Take the lines of the data below from the very first through the line containing "(845.3, 617.5, 17.5, 14.5), (903, 634.7, 19, 15.5)): king(*k)" and output them exactly, pictures excluded.

--- Begin ---

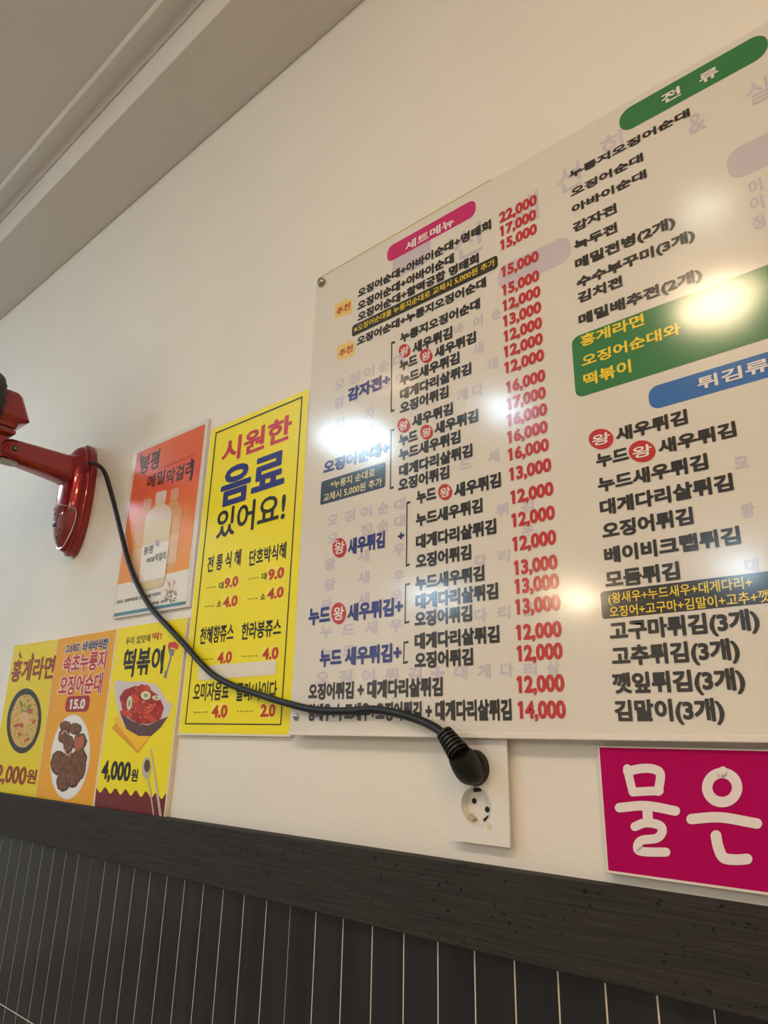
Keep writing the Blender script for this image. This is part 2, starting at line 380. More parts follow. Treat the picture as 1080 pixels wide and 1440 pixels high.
def bracket(x, y0, y1, arm=5.5):
    mb = MB().px([(x, y0), (x + 1.7, y0 - 0.3), (x + 0.9, y1), (x - 0.8, y1)], L1)
    mb.px([(x, y0), (x + arm, y0 - 1.6), (x + arm, y0 + 1.6), (x, y0 + 3)], L1 + 0.00002); mb.px([(x - 0.8, y1 - 3), (x + arm - 1, y1 - 5), (x + arm - 1, y1 - 1.6), (x - 0.8, y1)], L1 + 0.00002)
    mb.build('bracket', B_BLACK, board, fix=False)
bracket(550, 481, 580); bracket(549, 604, 688.5); bracket(571.5, 706, 797); bracket(569.5, 821, 877.5, 7); bracket(567.5, 902.5, 934, 7)

def king(cx, cy, rx, ry):
    b = MB().px(ell(cx, cy, rx, ry), L1).build('red_circle', B_RED, board, fix=False)
    lettering('왕', (cx - rx * 0.72, cy + rx * 0.18), (cx + rx * 0.72, cy - rx * 0.18), ry * 1.45, ink_white, b, L2, bold=0.02)
for k in ((569, 493.3, 8.3, 9.5), (599.3, 500.5, 9, 10), (567.7, 598.3, 9, 10.5), (600, 607.7, 9, 10.5), (626, 692, 10, 11.5), (477.4, 770.4, 10, 14), (476.3, 862.6, 10.5, 15.5),
          (845.3, 617.5, 17.5, 14.5), (903, 634.7, 19, 15.5)): king(*k)

NAMES = [  # dish names: writing, left mid, right mid, height, ink
    ('오징어순대+아바이순대+명태회', (503.3, 410.7), (690.7, 317.3), 18, 0), ('오징어순대+아바이순대', (503, 427.7), (638.3, 365.5), 18, 0), ('오징어순대+찰떡궁합 명태회', (503, 444.3), (673.3, 364.3), 18, 0),
    ('오징어순대+누룽지오징어순대', (502, 478.3), (683.5, 398.5), 18, 0), ('누룽지오징어순대', (562.7, 473.5), (675, 428.3), 19, 0),
    ('새우튀김', (580, 486), (636, 470.7), 20, 0), ('누드', (561.7, 513.3), (587, 506), 19, 0), ('새우튀김', (610.7, 495), (669.3, 475), 20, 0),
    ('누드새우튀김', (562.3, 531.7), (646, 505.7), 20, 0), ('대게다리살튀김', (562.3, 552.7), (662.7, 520), 20, 0), ('오징어튀김', (562.3, 572.7), (630.7, 551.7), 20, 0),
    ('감자전+', (489, 554), (548.5, 534.5), 23, 1), ('오징어순대+', (455, 655), (547, 631.5), 22, 1),
    ('새우튀김', (579.3, 591), (636.7, 576), 20, 0), ('누드', (561, 618.8), (587.3, 612.2), 20, 0), ('새우튀김', (610.7, 601.7), (672.3, 585), 21, 0),
    ('누드새우튀김', (561, 638.3), (647.3, 615), 21, 0), ('대게다리살튀김', (561, 660), (664.3, 635), 21, 0), ('오징어튀김', (560, 680.7), (631.7, 665), 21, 0),
    ('새우튀김', (489.3, 767.4), (541, 760), 25, 1), ('+', (559.5, 754), (568.5, 753), 10, 1),
    ('누드', (585.6, 699), (613.3, 694), 22, 0), ('새우튀김', (638.5, 687.8), (704.4, 676.7), 23, 0), ('누드새우튀김', (584.8, 728.5), (678.5, 713), 22, 0),
    ('대게다리살튀김', (584.8, 760), (697.8, 742.2), 23, 0), ('오징어튀김', (584.8, 787.8), (662.6, 777.8), 23, 0),
    ('누드', (434, 867.4), (464.4, 863.6), 27, 1), ('새우튀김+', (488.5, 861), (566.3, 852.6), 27, 1),
    ('누드새우튀김', (584, 818.5), (681, 807.4), 23, 0), ('대게다리살튀김', (584, 844), (700.4, 833), 24, 0), ('오징어튀김', (583, 869.3), (663.7, 863.7), 24, 0),
    ('누드 새우튀김+', (449.6, 925.5), (564.4, 917.4), 27, 1), ('대게다리살튀김', (583, 900.7), (702.2, 892.6), 25, 0), ('오징어튀김', (583, 927.8), (665.2, 924.3), 25, 0),
    ('오징어튀김 + 대게다리살튀김', (433.8, 971.7), (622.5, 966.3), 26, 0), ('왕새우+누드새우+오징어튀김 + 대게다리살튀김', (433, 1002), (719.2, 997.5), 28, 0),
    ('누룽지오징어순대', (800, 243.9), (970.3, 160.6), 20, 0), ('오징어순대', (802.2, 270.3), (904.4, 221.7), 20, 0), ('아바이순대', (803.6, 292.5), (909.2, 246), 20, 0),
    ('감자전', (805, 318.9), (867.5, 293.8), 21, 0), ('녹두전', (807, 344.5), (868.3, 320.5), 21, 0), ('메밀전병(2개)', (808.3, 369.5), (949.4, 313.3), 22, 0),
    ('수수부꾸미(3개)', (810.6, 396), (977.2, 331.4), 22, 0), ('김치전', (812, 418.5), (875.3, 395.5), 22, 0), ('메밀배추전(2개)', (813.3, 449), (987, 385.6), 23, 0),
    ('새우튀김', (865.6, 610.5), (966.7, 586.5), 26, 0), ('누드', (838.3, 648.5), (884, 637), 26, 0), ('새우튀김', (925.3, 628.4), (1035, 603.2), 27, 0),
    ('누드새우튀김', (840.6, 681.6), (995.3, 649), 27, 0), ('대게다리살튀김', (843.3, 712.8), (1030.8, 678.5), 28, 0), ('오징어튀김', (846.7, 747), (974.4, 724.5), 28, 0),
    ('베이비크랩튀김', (849.4, 780.6), (1041, 752.8), 28, 0), ('모듬튀김', (850.8, 815), (955.6, 802.5), 28, 0),
    ('고구마튀김(3개)', (857, 887), (1067.5, 871), 31, 0), ('고추튀김(3개)', (860, 922.5), (1039.7, 912.5), 31, 0), ('깻잎튀김(3개)', (861, 961.4), (1047, 954), 32, 0), ('김말이(3개)', (864, 999.4), (1018, 997.5), 32, 0)]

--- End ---

§ THE OUTPUT
Keep writing the Blender script for this image. This is part 2, starting at line 380. More parts follow. Treat the picture as 1080 pixels wide and 1440 pixels high.
def bracket(x, y0, y1, arm=5.5):
    mb = MB().px([(x, y0), (x + 1.7, y0 - 0.3), (x + 0.9, y1), (x - 0.8, y1)], L1)
    mb.px([(x, y0), (x + arm, y0 - 1.6), (x + arm, y0 + 1.6), (x, y0 + 3)], L1 + 0.00002); mb.px([(x - 0.8, y1 - 3), (x + arm - 1, y1 - 5), (x + arm - 1, y1 - 1.6), (x - 0.8, y1)], L1 + 0.00002)
    mb.build('bracket', B_BLACK, board, fix=False)
bracket(550, 481, 580); bracket(549, 604, 688.5); bracket(571.5, 706, 797); bracket(569.5, 821, 877.5, 7); bracket(567.5, 902.5, 934, 7)

def king(cx, cy, rx, ry):
    b = MB().px(ell(cx, cy, rx, ry), L1).build('red_circle', B_RED, board, fix=False)
    lettering('왕', (cx - rx * 0.72, cy + rx * 0.18), (cx + rx * 0.72, cy - rx * 0.18), ry * 1.45, ink_white, b, L2, bold=0.02)
for k in ((569, 493.3, 8.3, 9.5), (599.3, 500.5, 9, 10), (567.7, 598.3, 9, 10.5), (600, 607.7, 9, 10.5), (626, 692, 10, 11.5), (477.4, 770.4, 10, 14), (476.3, 862.6, 10.5, 15.5),
          (845.3, 617.5, 17.5, 14.5), (903, 634.7, 19, 15.5)): king(*k)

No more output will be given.